Imagine going on a road trip and getting stuck somewhere 3 hours from home with no cell phone
I have to wonder if the real discussion here is between ‘pre-internet’ or ‘not the internet where you’re the product being sold and sold to’, because I strongly suspect it’s the latter that’s the issue here.
I’m just barely old enough to recall how things worked before the internet and I don’t think people would ever really want to go back to not being able to watch anything they want, any time they want, or not having turn-by-turn directions or even things like ordering a pizza by having to call someone on the phone.
The idea is very different than the reality. The freedom of information, communication, and variety are so much better now.
Need a job, get a newspaper for classified ads and take whatever you can get, or start calling friends and networking when you’re lucky to get a voicemail.
Want to unwind and watch something? You can spend all evening flipping through channel after channel of garbage.
Need to learn something, prepare to spend days going to different public libraries to find anything useful. Most people don’t learn anything. Most people’s only adult social connection is though religion. It is a small dumb world where I grew up.
No way, maps and GPS are far too useful.
Not sure who they are asking or if the poll is being manipulated, but I really can’t see the majority of Americans wanting this. I lived recently in a retirement community, so boomers and older. And they all use and love the internet and cell phones. And everyone younger I run across uses a cell phone (and a computer both with internet).
Ah, the good old romantization of the things you don’t know.
If they’re so eager about it, they can try taking their hands off the phone, for change.
Edit: typo
Doesn’t change expectations of others for you to respond to work emails or other shit at all hours. Doesn’t bring back the days of concert going paying attention instead of 800 phones being held up to record some shitty angle that will never be watched again, or people being rude while checking out, or distracted driving.
Doesn’t change expectations of others for you to respond to work emails or other shit at all hours.
That was still a thing before the internet/cellphones. My dad would receive phone calls at home at all hours back in the 90s and he was just a low level manager. He just pretended to not be home.
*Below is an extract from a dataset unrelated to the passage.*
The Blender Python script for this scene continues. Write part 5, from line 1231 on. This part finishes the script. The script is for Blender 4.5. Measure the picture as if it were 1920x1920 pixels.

When work gave him a cell phone, he would just turn it off when he left work and pretend his phone died.
I was just thinking this earlier today. Life just seemed more simple.
most definitely. no expectation of being available 24/7.
Yeah that’s on you mate, you’ve made yourself available for 24/7.
Turn your phone off or put it on a restricted mode
so only approved people can contact you and don’t open work emails after hours.